Vydūnas chegou a ser indicado como candidato ao Prêmio Nobel da Paz em 1940, mas, por causa da conturbada situação política da Lituânia, sua candidatura foi revogada. Porém, mesmo diante de tantas adversidades ao longo da vida, ele jamais cogitou a possibilidade de não lutar.

“Apesar de ter feito muito e contribuído significativamente para a cultura nacional, durante muito tempo ele permaneceu no quase total esquecimento. Diz-se que o melhor teste de valores é o tempo; que somente os valores verdadeiros permanecem vivos, enquanto aqueles que não resistem às provações do tempo caem no estoque passivo do passado”, escreveu Baranova sobre Vydūnas.




Saiba mais

Wilhelm Storost nasceu em uma aldeia em Jonaten, perto de Heydekrug, em 22 de março de 1868. Ele adotou o nome Vydūnas com cerca de 40 anos.

Considerado um dos maiores líderes culturais da Lituânia Menor (ou prussiana) dos séculos 19 e 20, Vydūnas fez um profundo trabalho sobre músicas folclóricas e tradições rurais. Também compôs canções e escreveu peças de teatro.

Além de lecionar filosofia, ele deu aulas de lituano, alemão, francês e inglês. Mais tarde, continuou seus estudos filosóficos na Alemanha – em Greifswald, Haille, Leipzig e Berlim.
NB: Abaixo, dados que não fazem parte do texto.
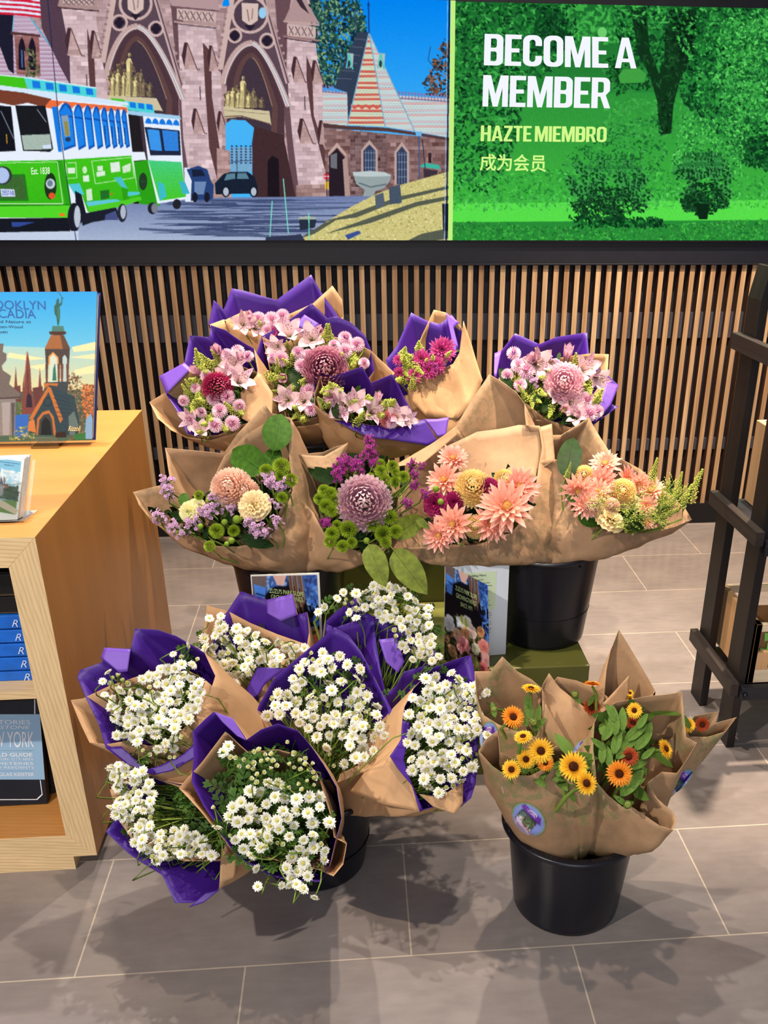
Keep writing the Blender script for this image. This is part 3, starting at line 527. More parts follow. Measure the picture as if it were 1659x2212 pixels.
    C.fill([(0, 472), (150, 470), (152, 500), (0, 502)], (24, 26, 36)); C.fill([(25, 480), (75, 480), (40, 490), (26, 490)], (50, 74, 150)); C.ell(160, 470, 14, 32, (30, 30, 40)); C.ell(167, 468, 7, 24, (190, 198, 214), 20); C.fill([(176, 462), (250, 448), (262, 470), (200, 480), (178, 488)], (30, 32, 46)); C.ell(264, 460, 10, 20, (40, 42, 54)); C.ell(266, 458, 6, 15, (176, 186, 202)); C.fill([(228, 464), (250, 455), (256, 475), (226, 475)], (70, 80, 130))
    C.fill([(0, 502), (170, 499), (170, 520), (0, 530)], (196, 208, 230), 8)
    C.a[:] = np.clip(C.a + C.r.randn(*C.a.shape[:2])[..., None] * 5, 0, 255)
    # joints between the display modules
    C.line([(103, 0), (125, 240), (140, 360), (166, 530)], 1.6, (26, 36, 70)); C.line([(971, 0), (964, 530)], 3, (14, 24, 50)); C.line([(967, 0), (960, 530)], 1.2, (150, 200, 240))
    return C
def paint_right():
    C = Canvas(960, 0, 1670, 530, (40, 140, 55))
    C.fill([(960, 0), (1670, 0), (1670, 200), (960, 200)], (26, 106, 44), 10, (38, 132, 54)); C.fill([(960, 200), (1670, 200), (1670, 460), (960, 460)], (46, 146, 58), 10, (64, 182, 62))
    dk = [(12, 62, 30), (18, 80, 36), (26, 98, 44), (10, 50, 26)]; md = [(36, 124, 52), (50, 150, 62), (28, 104, 46), (66, 172, 74)]; lt = [(76, 190, 80), (100, 214, 96), (54, 160, 66)]
    C.dabs([(1210, 10), (1420, 10), (1420, 100), (1220, 90)], 300, [(60, 165, 70), (50, 150, 62), (70, 178, 76)], 2, 6)
    C.dabs([(976, 0), (1240, 0), (1250, 120), (1140, 180), (1110, 330), (1060, 420), (976, 400)], 2600, dk + md, 1.5, 5)
    C.dabs([(1160, 20), (1215, 20), (1240, 110), (1150, 110)], 420, dk, 1.5, 5)
    C.fill([(976, 440), (1670, 432), (1670, 475), (976, 480)], (88, 222, 74), 10); C.dabs([(976, 420), (1670, 415), (1670, 450), (976, 455)], 700, lt + [(60, 178, 62)], 1, 3.5)
    C.dabs([(976, 380), (1300, 360), (1500, 365), (1670, 380), (1670, 430), (976, 435)], 1200, [(58, 172, 64), (74, 196, 74), (46, 150, 58), (40, 132, 50)], 1.5, 4)
    C.dabs([(1310, 215), (1520, 215), (1480, 300), (1300, 300)], 500, [(60, 166, 66), (50, 150, 60)], 1.5, 5)
    C.dabs([(1300, 130), (1330, 120), (1400, 150), (1410, 190), (1330, 205), (1310, 180)], 260, [(20, 84, 36), (44, 138, 58), (14, 60, 28)], 2, 5); C.ell(1301, 70, 10, 12, (110, 205, 110)); C.fill([(1336, 165), (1345, 150), (1382, 148), (1396, 160), (1392, 178), (1340, 180)], (64, 160, 66), 8)
    C.dabs([(1320, 14), (1659, 20), (1659, 370), (1600, 350), (1560, 300), (1500, 250), (1450, 180), (1400, 130), (1360, 140), (1330, 70)], 2600, dk + md[:2], 2, 6)
    tr = [(1362, 20), (1394, 14), (1404, 110), (1424, 160), (1434, 130), (1440, 20), (1506, 20), (1500, 110), (1470, 170), (1455, 225), (1450, 288), (1424, 292), (1420, 220), (1404, 165), (1380, 120)]
    C.fill(tr, (16, 52, 26), 7); C.dabs(tr, 260, [(12, 42, 22), (22, 66, 32), (30, 84, 40)], 1.2, 4, 2.4); C.dabs([(1446, 30), (1506, 30), (1500, 120), (1470, 140)], 90, [(8, 30, 18), (12, 42, 22)], 3, 7)
    C.dabs([(1330, 14), (1659, 20), (1659, 370), (1600, 350), (1560, 300), (1510, 240), (1500, 140), (1440, 60), (1400, 60)], 1500, md + dk[1:3] + lt[:1], 1.3, 4.6)
    C.dabs([(1560, 40), (1659, 30), (1659, 250), (1590, 260), (1540, 180)], 900, md + lt, 1.3, 4); C.dabs([(1600, 300), (1659, 290), (1659, 360), (1610, 360)], 200, dk, 2, 5)
    C.dabs([(1290, 270), (1420, 250), (1440, 330), (1380, 430), (1240, 430), (1215, 350)], 900, md + dk[2:3], 1.2, 3.6); C.dabs([(1470, 250), (1620, 260), (1600, 380), (1450, 360)], 900, md + lt[:2], 1.2, 3.6)
    R = random.Random(8)
    for x, y, rx, ry in ((1312, 415, 88, 72), (1520, 404, 60, 66)):
        for k in range(60):
            a_ = R.uniform(0, 6.28); q = R.uniform(.1, 1) ** .6; bx, by = x + rx * q * math.cos(a_), y + ry * q * math.sin(a_) * .95 - 4; s_ = R.uniform(7, 16)
            C.dabs([(bx - s_, by - s_ * .8), (bx + s_ * .3, by - s_ * 1.2), (bx + s_, by), (bx, by + s_)], 26, [(14, 60, 28), (22, 82, 38), (10, 44, 22), (36, 112, 52), (58, 146, 72)] if by < y + 25 else [(10, 42, 22), (16, 58, 30), (26, 86, 42)], 1.1, 3.6)
        for k in range(14):
            bx = x + R.uniform(-rx, rx) * .9; C.dabs([(bx - 4, y - ry * .7), (bx + 3, y - ry * 1.25), (bx + 7, y - ry * .6)], 22, [(40, 120, 56), (60, 150, 74), (26, 92, 44)], 1, 2.8)
        lo = [(x + rx * .7 * math.cos(a_ * .314), y + ry * .4 + ry * .55 * math.sin(a_ * .314)) for a_ in range(20)]; C.dabs(lo, 420, [(10, 44, 22), (16, 60, 30), (30, 96, 46)], 1.2, 3.6)
    C.fill([(1503, 440), (1532, 440), (1528, 474), (1510, 474)], (12, 40, 22), 4)
    C.dabs([(976, 478), (1080, 482), (1200, 490), (1400, 488), (1659, 472), (1659, 522), (976, 522)], 1500, [(40, 124, 50), (52, 150, 58), (32, 106, 44), (70, 184, 66)], 1.0, 3); C.dabs([(1230, 468), (1430, 470), (1440, 490), (1240, 492)], 300, dk, 1.5, 4)
    C.a[:] = np.clip(C.a + C.r.randn(*C.a.shape[:2])[..., None] * 5, 0, 255)
    return C
vw = thing('video_wall', (.35, YW - .02, 1.069), 'wide video wall with trolley buses at a stone gate beside a green membership panel', 'screen')
YS = YW - .022
EM = vcol_mat('screen_picture', 1.0)
zt = at_y(980, 1, YS).z; zb = at_y(829, 519, YS).z
xl = -1.75; xm = at_y(970.5, 270, YS).x; xm2 = at_y(980.5, 270, YS).x; xr = 1.72
CL = paint_left(); CR = paint_right()
picture('gate_picture', [(xl, YS, zt), (xm, YS, zt), (xm, YS, zb), (xl, YS, zb)], CL, 1230, 310, EM, vw)
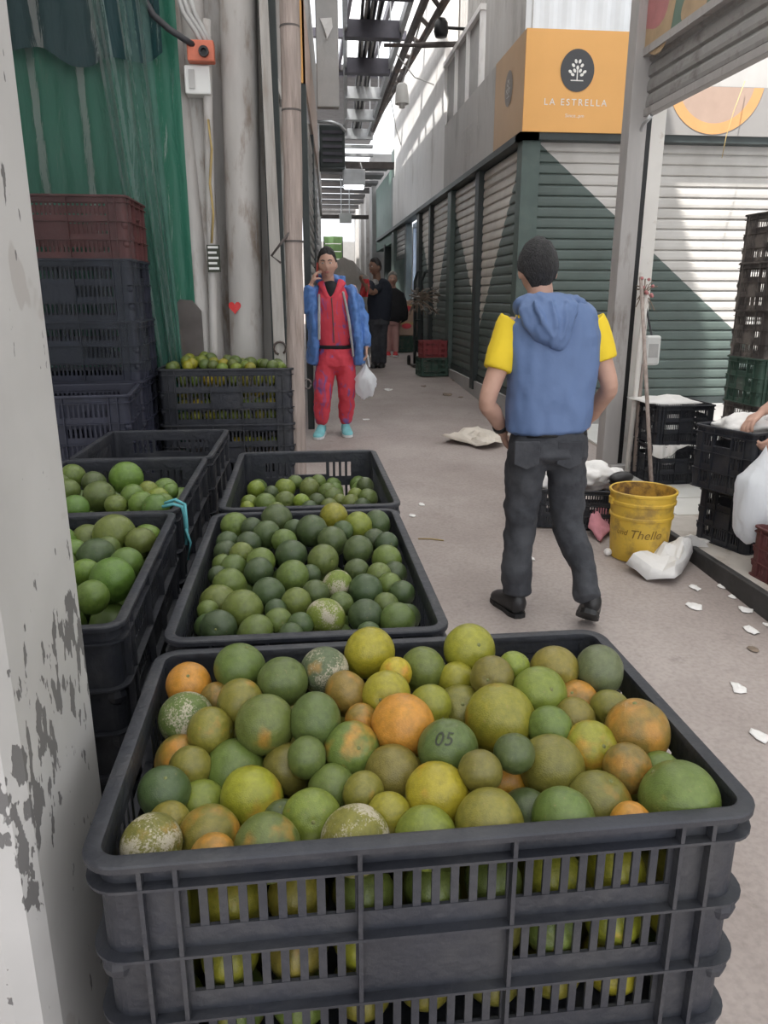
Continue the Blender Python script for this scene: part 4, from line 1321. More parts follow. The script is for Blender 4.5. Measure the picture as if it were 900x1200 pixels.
def filler(P, Rr, lo, hi, zs, r, step, rnd, keep=None):
    """ordinary fruit packed under the visible ones"""
    out = []; P = [np.array(p) for p in P]; Rr = list(Rr)
    nx = int((hi[0] - lo[0] - 2 * r) / step) + 1; ny = int((hi[1] - lo[1] - 2 * r) / step) + 1
    for kz, z in enumerate(zs):
        for i in range(nx):
            for j in range(ny):
                if keep and not keep(i, j, nx, ny, kz): continue
                rr = r * rnd.uniform(.88, 1.02)
                x = lo[0] + r + (hi[0] - lo[0] - 2 * r) * (i + (.0 if kz % 2 else .0)) / max(1, nx - 1); y = lo[1] + r + (hi[1] - lo[1] - 2 * r) * j / max(1, ny - 1)
                p = np.array((x + rnd.uniform(-.004, .004), y + rnd.uniform(-.004, .004), z))
                ok = True
                for q, rq in zip(P, Rr):
                    d = np.linalg.norm(p - q)
                    if d < (rr + rq) * .97:
                        rr = min(rr, d / .97 - rq)
                        if rr < r * .72: ok = False; break
                if ok:
                    P.append(p); Rr.append(rr); out.append((p, rr))
    return out


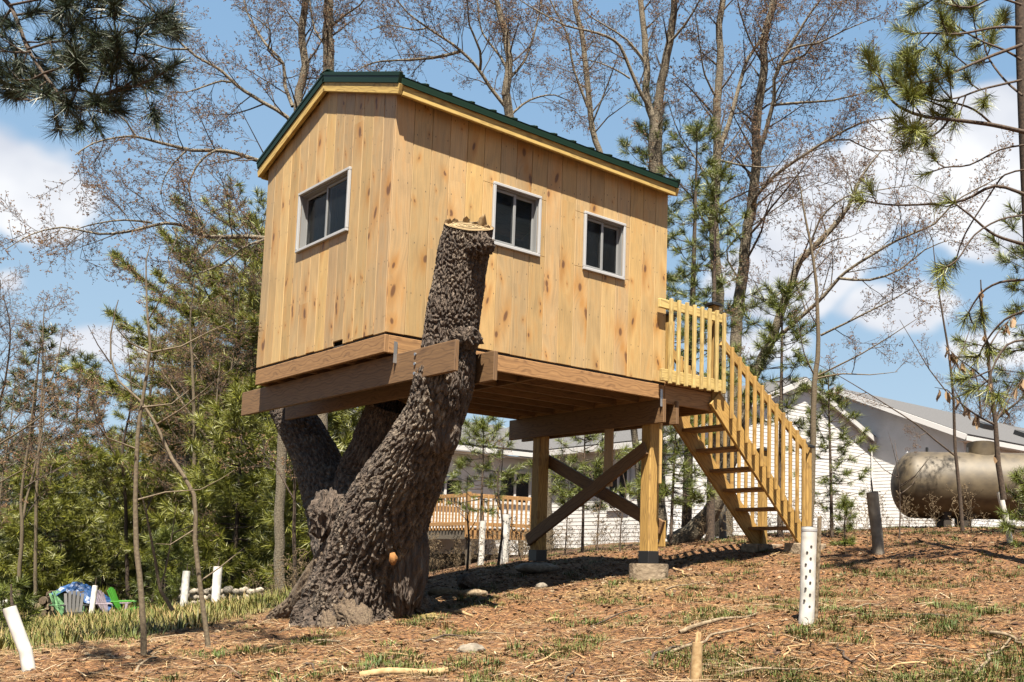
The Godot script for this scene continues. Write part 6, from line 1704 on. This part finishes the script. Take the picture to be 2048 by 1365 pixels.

Seu túmulo pode ser visitado no Cemitério de Bitėnai, uma aldeia a 11 quilômetros de Pagėgiai.


Referências

- Liekis, Šarūnas. 1939: The Year that Changed Everything in Lithuania’s History. Rodopi Páginas 67-71 (2009).

- Strmiska, Michael. Modern Paganism in World Cultures: Comparative Perspectives. ABC-CLIO. Página 361 (2005).

- Baranova, Juratė. Lithuanian Philosophy: Persons and Ideas. Council for Research in Values, Página 89 (2001).